** Begin SUPPLIED DATA **
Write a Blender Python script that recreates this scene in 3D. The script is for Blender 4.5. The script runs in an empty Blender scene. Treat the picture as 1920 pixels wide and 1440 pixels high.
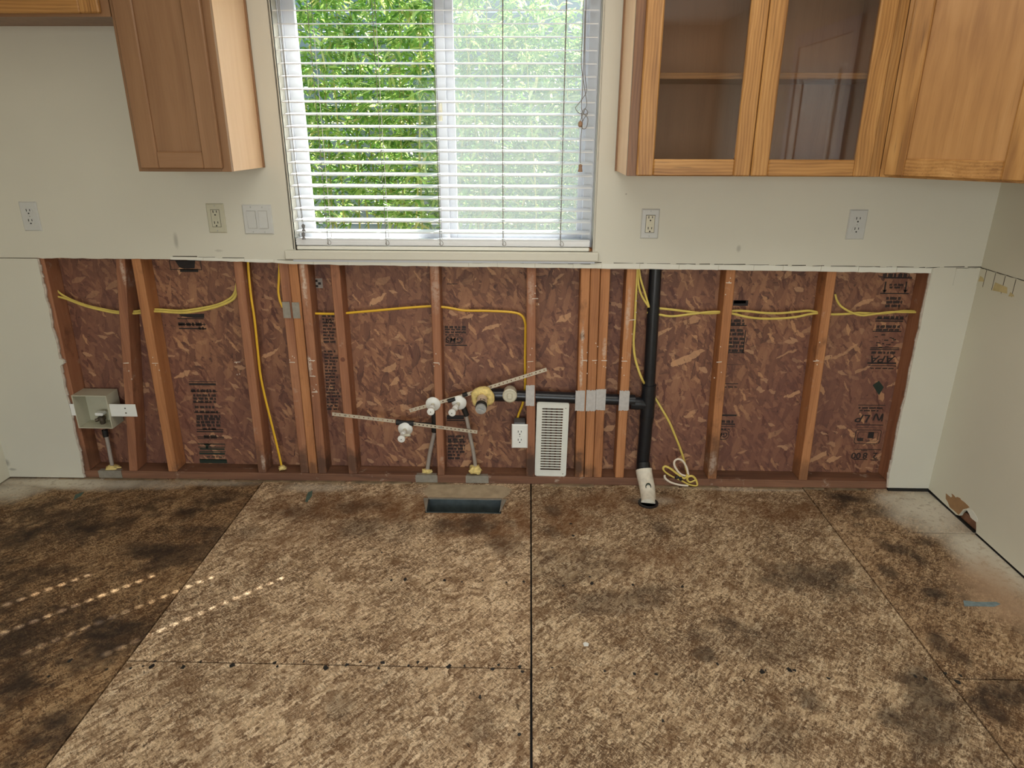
import bpy, bmesh, math, random
from mathutils import Vector, Matrix, noise as mnoise
from mathutils.geometry import tessellate_polygon

random.seed(7)
scn = bpy.context.scene
COL = scn.collection
PI = math.pi

# ------------------------------------------------------------------ camera
CF, CPITCH, CYAW, CROLL = 1291.59, 0.3524, -0.0237, 0.0027
CLOC = Vector((-0.0212, -2.7706, 1.5015))
cfw = Vector((math.sin(CYAW)*math.cos(CPITCH), math.cos(CYAW)*math.cos(CPITCH), -math.sin(CPITCH)))
_r = Vector((math.cos(CYAW), -math.sin(CYAW), 0)); _u = _r.cross(cfw)
crt = math.cos(CROLL)*_r + math.sin(CROLL)*_u
cup = -math.sin(CROLL)*_r + math.cos(CROLL)*_u
cam_d = bpy.data.cameras.new('camera'); cam = bpy.data.objects.new('camera', cam_d); COL.objects.link(cam)
cam_d.sensor_width = 36; cam_d.lens = CF/1920*36; cam_d.clip_start = 0.05; cam_d.clip_end = 200
m3 = Matrix((crt, cup, -cfw)).transposed()
cam.matrix_world = Matrix.Translation(CLOC) @ m3.to_4x4()
scn.camera = cam

# ------------------------------------------------------------------ world, sun, daylight
w = bpy.data.worlds.new('sky'); scn.world = w; w.use_nodes = True
wn = w.node_tree; bg = wn.nodes['Background']
sky = wn.nodes.new('ShaderNodeTexSky')
sky.sky_type = 'NISHITA'; sky.sun_disc = False; sky.sun_elevation = math.radians(47.6); sky.sun_rotation = math.radians(46)
wn.links.new(sky.outputs[0], bg.inputs[0]); bg.inputs[1].default_value = 0.55
SUN_DIR = Vector((0.0287, 0.0275, 0.0435)).normalized()       # towards the sun
sl = bpy.data.lights.new('sun', 'SUN'); sl.energy = 27; sl.angle = math.radians(0.53); sl.color = (1, .96, .9)
so = bpy.data.objects.new('sun', sl); COL.objects.link(so)
so.rotation_euler = SUN_DIR.to_track_quat('Z', 'Y').to_euler(); so.location = SUN_DIR*20
def area(name, loc, direction, sx, sy, energy, color):
    l = bpy.data.lights.new(name, 'AREA'); l.shape = 'RECTANGLE'; l.size = sx; l.size_y = sy
    l.energy = energy; l.color = color
    o = bpy.data.objects.new(name, l); COL.objects.link(o); o.location = loc
    o.rotation_euler = Vector(direction).to_track_quat('-Z', 'Y').to_euler(); return o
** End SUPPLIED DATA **
Where a line contains the string "scene", extract that line.

Write a Blender Python script that recreates this scene in 3D. The script is for Blender 4.5. The script runs in an empty Blender scene. Treat the picture as 1920 pixels wide and 1440 pixels high.
scn = bpy.context.scene